### TASK REQUIREMENTS
Include in the output exactly the lines from the opening of the data through the line containing "fD = fc[:, 1]", and nothing more.

===== EXTRACTED MATERIAL =====

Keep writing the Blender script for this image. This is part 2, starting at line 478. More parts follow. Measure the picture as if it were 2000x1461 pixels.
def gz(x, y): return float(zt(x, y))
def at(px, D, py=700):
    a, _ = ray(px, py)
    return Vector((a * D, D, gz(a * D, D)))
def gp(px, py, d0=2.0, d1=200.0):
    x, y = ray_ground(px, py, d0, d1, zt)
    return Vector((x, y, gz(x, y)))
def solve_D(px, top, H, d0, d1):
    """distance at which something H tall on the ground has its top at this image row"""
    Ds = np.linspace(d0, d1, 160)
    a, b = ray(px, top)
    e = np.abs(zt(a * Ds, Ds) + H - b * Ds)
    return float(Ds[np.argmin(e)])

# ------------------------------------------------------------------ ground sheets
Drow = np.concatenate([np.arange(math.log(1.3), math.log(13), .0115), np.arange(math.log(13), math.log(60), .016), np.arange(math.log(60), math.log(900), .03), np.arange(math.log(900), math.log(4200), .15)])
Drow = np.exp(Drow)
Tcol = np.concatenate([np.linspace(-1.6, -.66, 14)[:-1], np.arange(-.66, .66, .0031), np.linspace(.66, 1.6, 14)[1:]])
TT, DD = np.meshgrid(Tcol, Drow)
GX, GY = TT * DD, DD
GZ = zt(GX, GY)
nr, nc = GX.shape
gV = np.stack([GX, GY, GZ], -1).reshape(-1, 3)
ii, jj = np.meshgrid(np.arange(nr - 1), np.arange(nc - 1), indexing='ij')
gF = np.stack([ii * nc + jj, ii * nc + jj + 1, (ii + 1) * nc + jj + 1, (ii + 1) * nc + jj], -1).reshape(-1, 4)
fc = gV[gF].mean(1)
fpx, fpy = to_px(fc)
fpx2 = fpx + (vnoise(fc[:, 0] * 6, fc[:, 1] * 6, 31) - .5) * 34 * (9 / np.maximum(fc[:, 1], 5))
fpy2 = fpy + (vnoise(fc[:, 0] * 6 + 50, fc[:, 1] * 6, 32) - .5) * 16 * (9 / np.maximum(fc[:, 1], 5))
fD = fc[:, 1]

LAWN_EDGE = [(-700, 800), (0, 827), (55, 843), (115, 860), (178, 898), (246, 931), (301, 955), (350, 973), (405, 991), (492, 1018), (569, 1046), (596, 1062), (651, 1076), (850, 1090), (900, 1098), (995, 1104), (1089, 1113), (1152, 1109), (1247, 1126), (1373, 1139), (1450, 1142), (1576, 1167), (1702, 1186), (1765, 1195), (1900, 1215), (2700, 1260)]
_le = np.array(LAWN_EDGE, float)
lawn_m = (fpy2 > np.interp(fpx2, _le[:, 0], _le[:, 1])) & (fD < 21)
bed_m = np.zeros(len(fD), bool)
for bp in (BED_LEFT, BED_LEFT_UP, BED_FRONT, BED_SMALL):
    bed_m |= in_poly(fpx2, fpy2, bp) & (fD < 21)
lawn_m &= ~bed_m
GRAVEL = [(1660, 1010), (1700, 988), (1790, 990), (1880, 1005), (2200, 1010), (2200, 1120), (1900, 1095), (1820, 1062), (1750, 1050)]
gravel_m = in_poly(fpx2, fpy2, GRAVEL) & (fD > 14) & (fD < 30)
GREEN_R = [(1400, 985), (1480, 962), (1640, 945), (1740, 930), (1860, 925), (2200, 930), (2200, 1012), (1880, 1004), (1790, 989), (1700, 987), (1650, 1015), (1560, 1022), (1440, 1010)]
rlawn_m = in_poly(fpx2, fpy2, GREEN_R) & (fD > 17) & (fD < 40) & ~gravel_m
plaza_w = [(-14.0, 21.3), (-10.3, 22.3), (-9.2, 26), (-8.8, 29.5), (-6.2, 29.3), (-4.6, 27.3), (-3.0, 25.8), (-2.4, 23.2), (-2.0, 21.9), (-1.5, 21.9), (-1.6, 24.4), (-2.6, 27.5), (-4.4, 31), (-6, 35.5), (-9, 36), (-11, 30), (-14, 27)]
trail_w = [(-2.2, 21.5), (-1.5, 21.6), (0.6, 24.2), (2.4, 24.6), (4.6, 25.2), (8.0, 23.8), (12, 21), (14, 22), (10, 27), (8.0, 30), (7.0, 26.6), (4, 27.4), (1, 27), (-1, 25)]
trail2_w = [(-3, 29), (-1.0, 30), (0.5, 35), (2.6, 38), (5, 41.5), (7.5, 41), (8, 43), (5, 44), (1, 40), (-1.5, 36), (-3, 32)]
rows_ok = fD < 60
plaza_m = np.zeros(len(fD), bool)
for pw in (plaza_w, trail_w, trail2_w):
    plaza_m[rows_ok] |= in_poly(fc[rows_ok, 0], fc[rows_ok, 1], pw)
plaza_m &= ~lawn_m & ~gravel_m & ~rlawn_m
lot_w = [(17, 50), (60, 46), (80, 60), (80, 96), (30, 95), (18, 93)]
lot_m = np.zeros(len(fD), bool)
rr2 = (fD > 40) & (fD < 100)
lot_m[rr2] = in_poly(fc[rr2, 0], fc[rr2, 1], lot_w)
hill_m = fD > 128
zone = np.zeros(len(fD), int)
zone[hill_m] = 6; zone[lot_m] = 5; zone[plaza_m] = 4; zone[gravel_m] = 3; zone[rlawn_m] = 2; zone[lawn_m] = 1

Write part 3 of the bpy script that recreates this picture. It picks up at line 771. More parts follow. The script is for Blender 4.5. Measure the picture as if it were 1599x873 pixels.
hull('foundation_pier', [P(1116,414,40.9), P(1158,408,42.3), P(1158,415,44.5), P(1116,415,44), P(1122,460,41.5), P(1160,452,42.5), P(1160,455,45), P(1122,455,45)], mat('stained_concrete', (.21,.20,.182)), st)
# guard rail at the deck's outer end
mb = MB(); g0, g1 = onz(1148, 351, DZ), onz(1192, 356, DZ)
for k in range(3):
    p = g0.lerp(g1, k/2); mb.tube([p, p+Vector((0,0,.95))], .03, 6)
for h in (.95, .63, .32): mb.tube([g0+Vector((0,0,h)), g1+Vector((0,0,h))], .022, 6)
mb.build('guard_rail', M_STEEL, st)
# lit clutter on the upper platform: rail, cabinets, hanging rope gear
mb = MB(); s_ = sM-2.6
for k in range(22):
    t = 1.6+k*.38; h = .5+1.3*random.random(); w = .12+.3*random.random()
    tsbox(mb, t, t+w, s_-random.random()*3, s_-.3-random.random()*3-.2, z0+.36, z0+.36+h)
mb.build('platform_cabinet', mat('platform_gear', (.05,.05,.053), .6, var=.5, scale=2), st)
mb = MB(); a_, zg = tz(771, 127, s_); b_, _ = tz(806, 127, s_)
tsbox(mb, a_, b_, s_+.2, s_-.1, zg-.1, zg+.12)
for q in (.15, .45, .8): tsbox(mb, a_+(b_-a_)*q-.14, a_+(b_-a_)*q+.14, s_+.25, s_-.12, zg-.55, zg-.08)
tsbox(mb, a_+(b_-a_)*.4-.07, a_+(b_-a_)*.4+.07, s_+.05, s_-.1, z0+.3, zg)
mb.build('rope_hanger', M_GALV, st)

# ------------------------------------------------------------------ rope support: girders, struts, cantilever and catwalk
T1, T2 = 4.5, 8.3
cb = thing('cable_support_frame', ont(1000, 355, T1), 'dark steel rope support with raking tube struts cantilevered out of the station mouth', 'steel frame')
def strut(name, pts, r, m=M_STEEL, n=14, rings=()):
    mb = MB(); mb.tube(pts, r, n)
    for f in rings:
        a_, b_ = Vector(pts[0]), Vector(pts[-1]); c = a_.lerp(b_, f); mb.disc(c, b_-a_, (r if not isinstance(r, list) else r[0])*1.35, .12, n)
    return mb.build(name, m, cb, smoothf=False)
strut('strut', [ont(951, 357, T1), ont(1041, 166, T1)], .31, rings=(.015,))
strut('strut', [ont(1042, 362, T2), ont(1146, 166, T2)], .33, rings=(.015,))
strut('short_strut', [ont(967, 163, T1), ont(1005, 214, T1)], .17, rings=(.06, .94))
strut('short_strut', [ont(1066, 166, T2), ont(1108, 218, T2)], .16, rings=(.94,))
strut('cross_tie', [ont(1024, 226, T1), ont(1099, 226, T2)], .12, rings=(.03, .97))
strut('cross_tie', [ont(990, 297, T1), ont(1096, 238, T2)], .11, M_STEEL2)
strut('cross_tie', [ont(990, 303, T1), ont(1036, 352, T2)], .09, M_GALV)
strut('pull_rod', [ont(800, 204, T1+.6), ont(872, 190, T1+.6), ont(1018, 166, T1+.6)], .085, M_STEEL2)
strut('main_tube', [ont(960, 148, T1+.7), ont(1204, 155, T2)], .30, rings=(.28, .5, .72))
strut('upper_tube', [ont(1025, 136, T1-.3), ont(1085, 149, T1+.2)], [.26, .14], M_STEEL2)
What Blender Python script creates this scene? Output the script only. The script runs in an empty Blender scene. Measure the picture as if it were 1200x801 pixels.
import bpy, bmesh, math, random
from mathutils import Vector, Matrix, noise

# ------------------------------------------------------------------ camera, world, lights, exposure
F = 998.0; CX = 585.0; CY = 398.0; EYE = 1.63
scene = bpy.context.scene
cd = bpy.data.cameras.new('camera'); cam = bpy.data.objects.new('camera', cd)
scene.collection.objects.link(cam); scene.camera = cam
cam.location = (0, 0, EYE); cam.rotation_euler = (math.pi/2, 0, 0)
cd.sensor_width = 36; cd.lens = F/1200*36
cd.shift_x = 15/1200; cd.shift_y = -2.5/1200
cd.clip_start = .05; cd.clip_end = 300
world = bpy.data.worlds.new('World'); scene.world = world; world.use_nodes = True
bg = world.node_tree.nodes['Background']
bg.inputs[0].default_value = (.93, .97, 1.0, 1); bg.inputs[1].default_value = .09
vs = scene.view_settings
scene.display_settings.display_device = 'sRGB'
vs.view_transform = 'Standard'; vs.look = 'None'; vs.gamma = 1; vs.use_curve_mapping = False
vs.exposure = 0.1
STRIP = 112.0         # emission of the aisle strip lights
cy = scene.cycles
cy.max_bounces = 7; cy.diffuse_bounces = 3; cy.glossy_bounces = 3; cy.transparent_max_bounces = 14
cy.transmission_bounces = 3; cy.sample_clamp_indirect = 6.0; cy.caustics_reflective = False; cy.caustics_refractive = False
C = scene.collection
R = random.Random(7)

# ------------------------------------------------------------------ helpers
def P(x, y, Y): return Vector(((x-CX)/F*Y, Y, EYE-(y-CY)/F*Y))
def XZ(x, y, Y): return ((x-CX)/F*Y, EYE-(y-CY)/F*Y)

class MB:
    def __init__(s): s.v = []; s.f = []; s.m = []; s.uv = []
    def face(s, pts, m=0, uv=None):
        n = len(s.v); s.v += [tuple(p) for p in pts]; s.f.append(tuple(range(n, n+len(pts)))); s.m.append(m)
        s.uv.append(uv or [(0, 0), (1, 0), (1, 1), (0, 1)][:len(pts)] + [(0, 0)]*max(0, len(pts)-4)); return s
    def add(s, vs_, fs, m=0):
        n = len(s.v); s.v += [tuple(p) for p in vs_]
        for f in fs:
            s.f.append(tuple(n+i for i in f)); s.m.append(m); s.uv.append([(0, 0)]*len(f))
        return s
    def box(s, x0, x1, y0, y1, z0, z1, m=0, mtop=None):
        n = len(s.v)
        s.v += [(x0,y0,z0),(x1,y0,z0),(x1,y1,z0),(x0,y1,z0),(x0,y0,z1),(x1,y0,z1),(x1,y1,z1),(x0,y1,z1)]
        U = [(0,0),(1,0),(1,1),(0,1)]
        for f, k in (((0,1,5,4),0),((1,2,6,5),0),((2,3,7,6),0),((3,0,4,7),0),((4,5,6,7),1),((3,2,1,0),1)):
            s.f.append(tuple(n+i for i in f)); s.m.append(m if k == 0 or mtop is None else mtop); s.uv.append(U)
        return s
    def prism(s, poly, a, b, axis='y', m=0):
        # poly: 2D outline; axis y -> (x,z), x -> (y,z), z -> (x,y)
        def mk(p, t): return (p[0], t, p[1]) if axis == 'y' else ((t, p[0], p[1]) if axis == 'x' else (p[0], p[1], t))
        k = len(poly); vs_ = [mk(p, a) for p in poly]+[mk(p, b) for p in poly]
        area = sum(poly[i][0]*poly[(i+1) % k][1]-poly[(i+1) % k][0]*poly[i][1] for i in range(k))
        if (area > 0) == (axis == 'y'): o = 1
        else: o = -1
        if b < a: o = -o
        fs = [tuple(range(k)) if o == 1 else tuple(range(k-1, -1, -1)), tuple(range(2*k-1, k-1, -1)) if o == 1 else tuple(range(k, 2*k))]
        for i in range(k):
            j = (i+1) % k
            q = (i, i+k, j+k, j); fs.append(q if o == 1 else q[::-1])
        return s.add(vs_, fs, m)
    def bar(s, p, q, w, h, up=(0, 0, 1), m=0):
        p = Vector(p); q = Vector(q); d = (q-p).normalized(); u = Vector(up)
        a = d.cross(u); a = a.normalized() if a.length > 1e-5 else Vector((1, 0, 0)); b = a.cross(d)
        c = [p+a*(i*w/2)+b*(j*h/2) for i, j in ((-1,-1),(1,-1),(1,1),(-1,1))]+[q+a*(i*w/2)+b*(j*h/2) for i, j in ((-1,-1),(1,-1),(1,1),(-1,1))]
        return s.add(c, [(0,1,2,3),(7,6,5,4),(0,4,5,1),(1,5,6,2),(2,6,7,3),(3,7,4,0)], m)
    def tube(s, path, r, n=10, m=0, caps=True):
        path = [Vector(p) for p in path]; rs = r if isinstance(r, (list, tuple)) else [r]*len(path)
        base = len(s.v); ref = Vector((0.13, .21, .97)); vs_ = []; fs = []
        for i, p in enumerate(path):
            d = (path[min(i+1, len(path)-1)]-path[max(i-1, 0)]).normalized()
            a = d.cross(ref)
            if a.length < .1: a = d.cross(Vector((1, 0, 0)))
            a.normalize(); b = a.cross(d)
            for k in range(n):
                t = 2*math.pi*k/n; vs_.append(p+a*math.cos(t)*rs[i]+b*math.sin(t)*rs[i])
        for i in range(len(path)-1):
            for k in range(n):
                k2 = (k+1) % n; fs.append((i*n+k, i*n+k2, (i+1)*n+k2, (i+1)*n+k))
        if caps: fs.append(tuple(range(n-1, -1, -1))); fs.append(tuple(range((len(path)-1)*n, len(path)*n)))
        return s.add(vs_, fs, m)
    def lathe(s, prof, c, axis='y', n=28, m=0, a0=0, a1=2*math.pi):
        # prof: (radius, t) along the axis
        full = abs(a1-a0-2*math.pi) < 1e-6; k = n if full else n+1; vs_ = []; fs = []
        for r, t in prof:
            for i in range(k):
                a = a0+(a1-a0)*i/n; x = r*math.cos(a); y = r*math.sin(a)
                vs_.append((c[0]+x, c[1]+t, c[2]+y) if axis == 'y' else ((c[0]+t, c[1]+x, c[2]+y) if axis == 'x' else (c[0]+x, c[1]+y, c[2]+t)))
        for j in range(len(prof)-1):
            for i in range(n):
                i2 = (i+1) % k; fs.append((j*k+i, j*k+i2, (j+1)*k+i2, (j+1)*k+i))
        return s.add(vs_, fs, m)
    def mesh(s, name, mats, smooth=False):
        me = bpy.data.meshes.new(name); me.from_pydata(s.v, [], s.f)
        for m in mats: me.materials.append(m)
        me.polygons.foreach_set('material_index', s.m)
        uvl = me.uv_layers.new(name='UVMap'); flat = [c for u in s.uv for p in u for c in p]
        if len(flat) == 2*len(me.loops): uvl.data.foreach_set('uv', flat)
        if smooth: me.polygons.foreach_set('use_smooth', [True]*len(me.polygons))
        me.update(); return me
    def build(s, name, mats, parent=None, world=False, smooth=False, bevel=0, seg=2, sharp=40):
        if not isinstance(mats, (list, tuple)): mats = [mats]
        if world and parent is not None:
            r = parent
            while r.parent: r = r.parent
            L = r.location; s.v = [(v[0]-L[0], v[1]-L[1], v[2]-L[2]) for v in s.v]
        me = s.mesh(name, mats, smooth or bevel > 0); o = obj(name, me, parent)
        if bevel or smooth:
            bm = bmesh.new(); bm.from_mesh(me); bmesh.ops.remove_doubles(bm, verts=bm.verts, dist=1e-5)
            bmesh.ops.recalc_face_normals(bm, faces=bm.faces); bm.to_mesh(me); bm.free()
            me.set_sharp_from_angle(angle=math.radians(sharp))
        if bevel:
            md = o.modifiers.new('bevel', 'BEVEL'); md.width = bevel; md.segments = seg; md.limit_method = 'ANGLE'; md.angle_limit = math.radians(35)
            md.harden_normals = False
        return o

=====

### EXERCISE SOLUTION
Keep writing the Blender script for this image. This is part 2, starting at line 478. More parts follow. Measure the picture as if it were 2000x1461 pixels.
def gz(x, y): return float(zt(x, y))
def at(px, D, py=700):
    a, _ = ray(px, py)
    return Vector((a * D, D, gz(a * D, D)))
def gp(px, py, d0=2.0, d1=200.0):
    x, y = ray_ground(px, py, d0, d1, zt)
    return Vector((x, y, gz(x, y)))
def solve_D(px, top, H, d0, d1):
    """distance at which something H tall on the ground has its top at this image row"""
    Ds = np.linspace(d0, d1, 160)
    a, b = ray(px, top)
    e = np.abs(zt(a * Ds, Ds) + H - b * Ds)
    return float(Ds[np.argmin(e)])

# ------------------------------------------------------------------ ground sheets
Drow = np.concatenate([np.arange(math.log(1.3), math.log(13), .0115), np.arange(math.log(13), math.log(60), .016), np.arange(math.log(60), math.log(900), .03), np.arange(math.log(900), math.log(4200), .15)])
Drow = np.exp(Drow)
Tcol = np.concatenate([np.linspace(-1.6, -.66, 14)[:-1], np.arange(-.66, .66, .0031), np.linspace(.66, 1.6, 14)[1:]])
TT, DD = np.meshgrid(Tcol, Drow)
GX, GY = TT * DD, DD
GZ = zt(GX, GY)
nr, nc = GX.shape
gV = np.stack([GX, GY, GZ], -1).reshape(-1, 3)
ii, jj = np.meshgrid(np.arange(nr - 1), np.arange(nc - 1), indexing='ij')
gF = np.stack([ii * nc + jj, ii * nc + jj + 1, (ii + 1) * nc + jj + 1, (ii + 1) * nc + jj], -1).reshape(-1, 4)
fc = gV[gF].mean(1)
fpx, fpy = to_px(fc)
fpx2 = fpx + (vnoise(fc[:, 0] * 6, fc[:, 1] * 6, 31) - .5) * 34 * (9 / np.maximum(fc[:, 1], 5))
fpy2 = fpy + (vnoise(fc[:, 0] * 6 + 50, fc[:, 1] * 6, 32) - .5) * 16 * (9 / np.maximum(fc[:, 1], 5))
fD = fc[:, 1]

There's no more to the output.